**STATED TASK:** Write out the listing below again, precisely as it is given.

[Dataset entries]
**********

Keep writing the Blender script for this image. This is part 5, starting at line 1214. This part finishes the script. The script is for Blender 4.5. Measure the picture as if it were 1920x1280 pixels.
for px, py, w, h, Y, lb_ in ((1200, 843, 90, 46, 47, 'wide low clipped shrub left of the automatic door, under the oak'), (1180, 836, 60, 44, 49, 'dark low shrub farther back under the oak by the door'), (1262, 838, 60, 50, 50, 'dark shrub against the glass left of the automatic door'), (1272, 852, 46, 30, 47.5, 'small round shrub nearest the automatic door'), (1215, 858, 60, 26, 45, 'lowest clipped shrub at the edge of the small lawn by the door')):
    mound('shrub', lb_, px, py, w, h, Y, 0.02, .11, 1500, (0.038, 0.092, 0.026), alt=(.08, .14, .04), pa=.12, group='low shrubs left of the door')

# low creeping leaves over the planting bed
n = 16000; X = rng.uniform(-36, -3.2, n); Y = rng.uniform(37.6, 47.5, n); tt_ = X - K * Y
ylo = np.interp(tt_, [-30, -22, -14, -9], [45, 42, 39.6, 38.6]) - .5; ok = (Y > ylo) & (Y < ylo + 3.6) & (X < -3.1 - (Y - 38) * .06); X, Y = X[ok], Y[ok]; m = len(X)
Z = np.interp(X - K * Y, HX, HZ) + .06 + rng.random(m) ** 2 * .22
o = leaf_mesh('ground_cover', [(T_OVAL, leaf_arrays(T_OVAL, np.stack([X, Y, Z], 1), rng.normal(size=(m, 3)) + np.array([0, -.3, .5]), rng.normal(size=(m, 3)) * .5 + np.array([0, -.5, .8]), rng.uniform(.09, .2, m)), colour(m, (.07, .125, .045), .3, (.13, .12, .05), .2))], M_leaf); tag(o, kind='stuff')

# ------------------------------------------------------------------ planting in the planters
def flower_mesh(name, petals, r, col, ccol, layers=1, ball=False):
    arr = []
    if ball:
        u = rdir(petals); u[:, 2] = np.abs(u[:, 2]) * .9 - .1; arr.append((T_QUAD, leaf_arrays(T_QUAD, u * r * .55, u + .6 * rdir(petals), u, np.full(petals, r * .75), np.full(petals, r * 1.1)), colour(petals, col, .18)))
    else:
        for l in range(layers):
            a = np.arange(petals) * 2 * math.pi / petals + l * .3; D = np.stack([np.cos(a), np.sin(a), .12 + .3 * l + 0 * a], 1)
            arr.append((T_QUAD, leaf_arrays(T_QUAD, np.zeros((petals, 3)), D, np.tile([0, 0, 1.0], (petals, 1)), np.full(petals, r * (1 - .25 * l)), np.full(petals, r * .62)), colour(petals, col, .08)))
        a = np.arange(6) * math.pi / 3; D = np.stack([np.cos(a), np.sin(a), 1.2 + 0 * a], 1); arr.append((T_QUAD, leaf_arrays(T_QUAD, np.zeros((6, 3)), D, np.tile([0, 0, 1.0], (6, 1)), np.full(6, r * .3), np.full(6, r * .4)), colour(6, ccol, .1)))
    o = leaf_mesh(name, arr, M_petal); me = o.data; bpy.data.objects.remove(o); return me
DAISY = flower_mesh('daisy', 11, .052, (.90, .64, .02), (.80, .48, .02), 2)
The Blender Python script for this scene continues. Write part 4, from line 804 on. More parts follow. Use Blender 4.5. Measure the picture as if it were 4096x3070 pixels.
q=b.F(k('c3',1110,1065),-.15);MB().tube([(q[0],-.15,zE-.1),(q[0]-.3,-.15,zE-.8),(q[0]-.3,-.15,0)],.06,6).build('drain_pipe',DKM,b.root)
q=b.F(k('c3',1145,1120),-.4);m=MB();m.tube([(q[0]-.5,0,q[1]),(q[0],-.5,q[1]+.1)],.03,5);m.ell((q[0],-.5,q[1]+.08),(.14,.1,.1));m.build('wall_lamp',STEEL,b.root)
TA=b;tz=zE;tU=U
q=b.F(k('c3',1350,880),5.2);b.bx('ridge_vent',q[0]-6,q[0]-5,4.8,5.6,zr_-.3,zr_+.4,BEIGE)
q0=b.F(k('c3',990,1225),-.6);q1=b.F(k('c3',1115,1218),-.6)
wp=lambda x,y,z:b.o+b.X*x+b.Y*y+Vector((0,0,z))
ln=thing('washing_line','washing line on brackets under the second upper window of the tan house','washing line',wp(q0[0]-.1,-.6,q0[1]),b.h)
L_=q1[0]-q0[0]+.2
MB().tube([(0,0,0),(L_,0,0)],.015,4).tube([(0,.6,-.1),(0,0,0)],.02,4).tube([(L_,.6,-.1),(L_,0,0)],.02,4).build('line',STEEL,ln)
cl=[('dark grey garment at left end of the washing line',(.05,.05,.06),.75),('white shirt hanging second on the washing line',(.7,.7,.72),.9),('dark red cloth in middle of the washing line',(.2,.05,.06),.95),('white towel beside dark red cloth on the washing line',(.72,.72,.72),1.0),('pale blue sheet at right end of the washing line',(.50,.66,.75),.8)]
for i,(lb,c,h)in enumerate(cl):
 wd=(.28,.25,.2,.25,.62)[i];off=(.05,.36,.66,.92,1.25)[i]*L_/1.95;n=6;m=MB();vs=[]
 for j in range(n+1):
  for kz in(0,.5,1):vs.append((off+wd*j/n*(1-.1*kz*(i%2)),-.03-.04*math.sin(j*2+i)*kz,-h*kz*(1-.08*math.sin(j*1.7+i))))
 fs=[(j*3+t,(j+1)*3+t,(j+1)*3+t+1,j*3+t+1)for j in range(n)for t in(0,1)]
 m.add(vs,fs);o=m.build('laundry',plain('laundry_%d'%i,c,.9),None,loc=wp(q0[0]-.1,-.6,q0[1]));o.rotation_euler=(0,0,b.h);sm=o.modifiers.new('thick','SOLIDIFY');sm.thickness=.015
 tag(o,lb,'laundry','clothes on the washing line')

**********

**TASK OUTPUT:**
Keep writing the Blender script for this image. This is part 5, starting at line 1214. This part finishes the script. The script is for Blender 4.5. Measure the picture as if it were 1920x1280 pixels.
for px, py, w, h, Y, lb_ in ((1200, 843, 90, 46, 47, 'wide low clipped shrub left of the automatic door, under the oak'), (1180, 836, 60, 44, 49, 'dark low shrub farther back under the oak by the door'), (1262, 838, 60, 50, 50, 'dark shrub against the glass left of the automatic door'), (1272, 852, 46, 30, 47.5, 'small round shrub nearest the automatic door'), (1215, 858, 60, 26, 45, 'lowest clipped shrub at the edge of the small lawn by the door')):
    mound('shrub', lb_, px, py, w, h, Y, 0.02, .11, 1500, (0.038, 0.092, 0.026), alt=(.08, .14, .04), pa=.12, group='low shrubs left of the door')

# low creeping leaves over the planting bed
n = 16000; X = rng.uniform(-36, -3.2, n); Y = rng.uniform(37.6, 47.5, n); tt_ = X - K * Y
ylo = np.interp(tt_, [-30, -22, -14, -9], [45, 42, 39.6, 38.6]) - .5; ok = (Y > ylo) & (Y < ylo + 3.6) & (X < -3.1 - (Y - 38) * .06); X, Y = X[ok], Y[ok]; m = len(X)
Z = np.interp(X - K * Y, HX, HZ) + .06 + rng.random(m) ** 2 * .22
o = leaf_mesh('ground_cover', [(T_OVAL, leaf_arrays(T_OVAL, np.stack([X, Y, Z], 1), rng.normal(size=(m, 3)) + np.array([0, -.3, .5]), rng.normal(size=(m, 3)) * .5 + np.array([0, -.5, .8]), rng.uniform(.09, .2, m)), colour(m, (.07, .125, .045), .3, (.13, .12, .05), .2))], M_leaf); tag(o, kind='stuff')

# ------------------------------------------------------------------ planting in the planters
def flower_mesh(name, petals, r, col, ccol, layers=1, ball=False):
    arr = []
    if ball:
        u = rdir(petals); u[:, 2] = np.abs(u[:, 2]) * .9 - .1; arr.append((T_QUAD, leaf_arrays(T_QUAD, u * r * .55, u + .6 * rdir(petals), u, np.full(petals, r * .75), np.full(petals, r * 1.1)), colour(petals, col, .18)))
    else:
        for l in range(layers):
            a = np.arange(petals) * 2 * math.pi / petals + l * .3; D = np.stack([np.cos(a), np.sin(a), .12 + .3 * l + 0 * a], 1)
            arr.append((T_QUAD, leaf_arrays(T_QUAD, np.zeros((petals, 3)), D, np.tile([0, 0, 1.0], (petals, 1)), np.full(petals, r * (1 - .25 * l)), np.full(petals, r * .62)), colour(petals, col, .08)))
        a = np.arange(6) * math.pi / 3; D = np.stack([np.cos(a), np.sin(a), 1.2 + 0 * a], 1); arr.append((T_QUAD, leaf_arrays(T_QUAD, np.zeros((6, 3)), D, np.tile([0, 0, 1.0], (6, 1)), np.full(6, r * .3), np.full(6, r * .4)), colour(6, ccol, .1)))
    o = leaf_mesh(name, arr, M_petal); me = o.data; bpy.data.objects.remove(o); return me
DAISY = flower_mesh('daisy', 11, .052, (.90, .64, .02), (.80, .48, .02), 2)
The Blender Python script for this scene continues. Write part 4, from line 804 on. More parts follow. Use Blender 4.5. Measure the picture as if it were 4096x3070 pixels.
q=b.F(k('c3',1110,1065),-.15);MB().tube([(q[0],-.15,zE-.1),(q[0]-.3,-.15,zE-.8),(q[0]-.3,-.15,0)],.06,6).build('drain_pipe',DKM,b.root)
q=b.F(k('c3',1145,1120),-.4);m=MB();m.tube([(q[0]-.5,0,q[1]),(q[0],-.5,q[1]+.1)],.03,5);m.ell((q[0],-.5,q[1]+.08),(.14,.1,.1));m.build('wall_lamp',STEEL,b.root)
TA=b;tz=zE;tU=U
q=b.F(k('c3',1350,880),5.2);b.bx('ridge_vent',q[0]-6,q[0]-5,4.8,5.6,zr_-.3,zr_+.4,BEIGE)
q0=b.F(k('c3',990,1225),-.6);q1=b.F(k('c3',1115,1218),-.6)
wp=lambda x,y,z:b.o+b.X*x+b.Y*y+Vector((0,0,z))
ln=thing('washing_line','washing line on brackets under the second upper window of the tan house','washing line',wp(q0[0]-.1,-.6,q0[1]),b.h)
L_=q1[0]-q0[0]+.2
MB().tube([(0,0,0),(L_,0,0)],.015,4).tube([(0,.6,-.1),(0,0,0)],.02,4).tube([(L_,.6,-.1),(L_,0,0)],.02,4).build('line',STEEL,ln)
cl=[('dark grey garment at left end of the washing line',(.05,.05,.06),.75),('white shirt hanging second on the washing line',(.7,.7,.72),.9),('dark red cloth in middle of the washing line',(.2,.05,.06),.95),('white towel beside dark red cloth on the washing line',(.72,.72,.72),1.0),('pale blue sheet at right end of the washing line',(.50,.66,.75),.8)]
for i,(lb,c,h)in enumerate(cl):
 wd=(.28,.25,.2,.25,.62)[i];off=(.05,.36,.66,.92,1.25)[i]*L_/1.95;n=6;m=MB();vs=[]
 for j in range(n+1):
  for kz in(0,.5,1):vs.append((off+wd*j/n*(1-.1*kz*(i%2)),-.03-.04*math.sin(j*2+i)*kz,-h*kz*(1-.08*math.sin(j*1.7+i))))
 fs=[(j*3+t,(j+1)*3+t,(j+1)*3+t+1,j*3+t+1)for j in range(n)for t in(0,1)]
 m.add(vs,fs);o=m.build('laundry',plain('laundry_%d'%i,c,.9),None,loc=wp(q0[0]-.1,-.6,q0[1]));o.rotation_euler=(0,0,b.h);sm=o.modifiers.new('thick','SOLIDIFY');sm.thickness=.015
 tag(o,lb,'laundry','clothes on the washing line')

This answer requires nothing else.